Traveling can be a liberating experience. For people of color it can be surprising in different ways.
Guest host Raquel Cepeda spoke to novelist and journalist Farai Chideya about an article she wrote, Traveling While Black, that was featured in the New York Times.
Chideya wrote about traveling to Africa as a healing experience. She says she learned that most of the world is “brownish,” which gave her a new perspective on identity.
Farai Chideya has combined media, technology, and socio-political analysis during her 20-year career as an award-winning author, journalist, professor, and lecturer. She is a Distinguished Writer in Residence at New York University’s Arthur L. Carter Journalism Institute. She was also a spring 2012 fellow at Harvard’s Institute of Politics.
Photo by Woohae Cho AFP/Getty Images
Love that stock photo! The right page is a work visa for employment in the mining industry in the FRG.

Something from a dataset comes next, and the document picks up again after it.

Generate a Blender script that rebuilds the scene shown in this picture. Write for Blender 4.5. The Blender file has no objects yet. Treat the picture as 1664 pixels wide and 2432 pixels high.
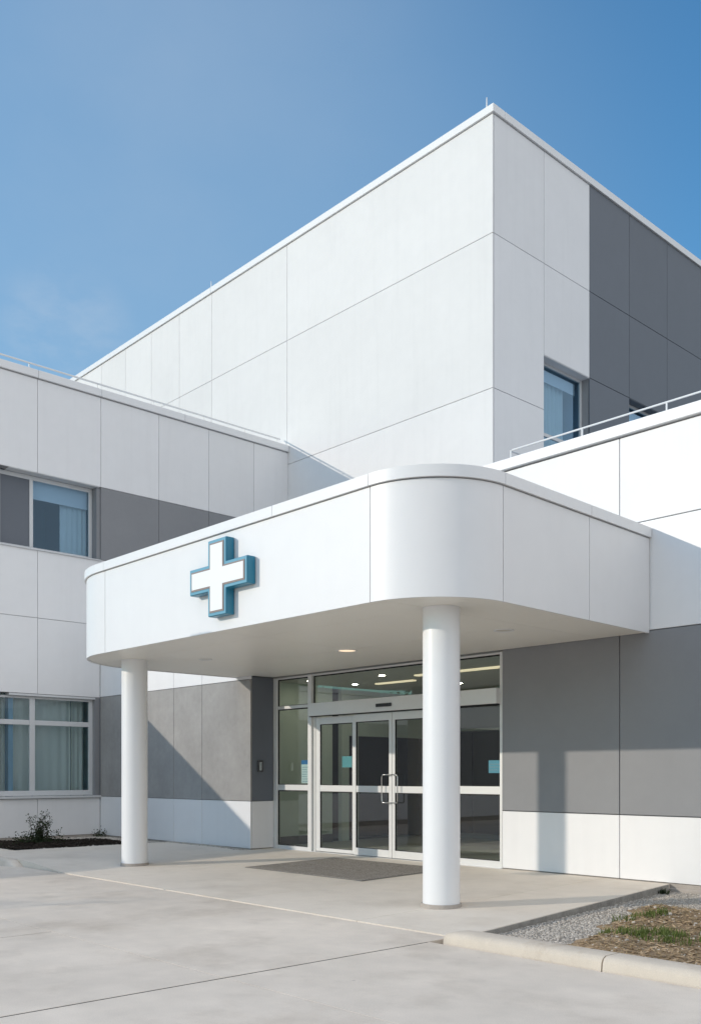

It reminds me how strange and informal the American popular stance on immigration is (at least once you are on US soil.) Many years ago I went to school abroad I had a two page visa, mostly hand written stating the terms of my stay. Prior to getting a visa I had to get proof from the local police back home showing I had no criminal record. My family had to pay for and provide proof of health insurance. And the family I stayed with had to inform the local town government of my presence and pay a fee (some household fees are based on how many occupants a dwelling has.) And the region I lived in was near the border with two other countries, and legally you were supposed to have your passport (or a federal ID card) with you all the time.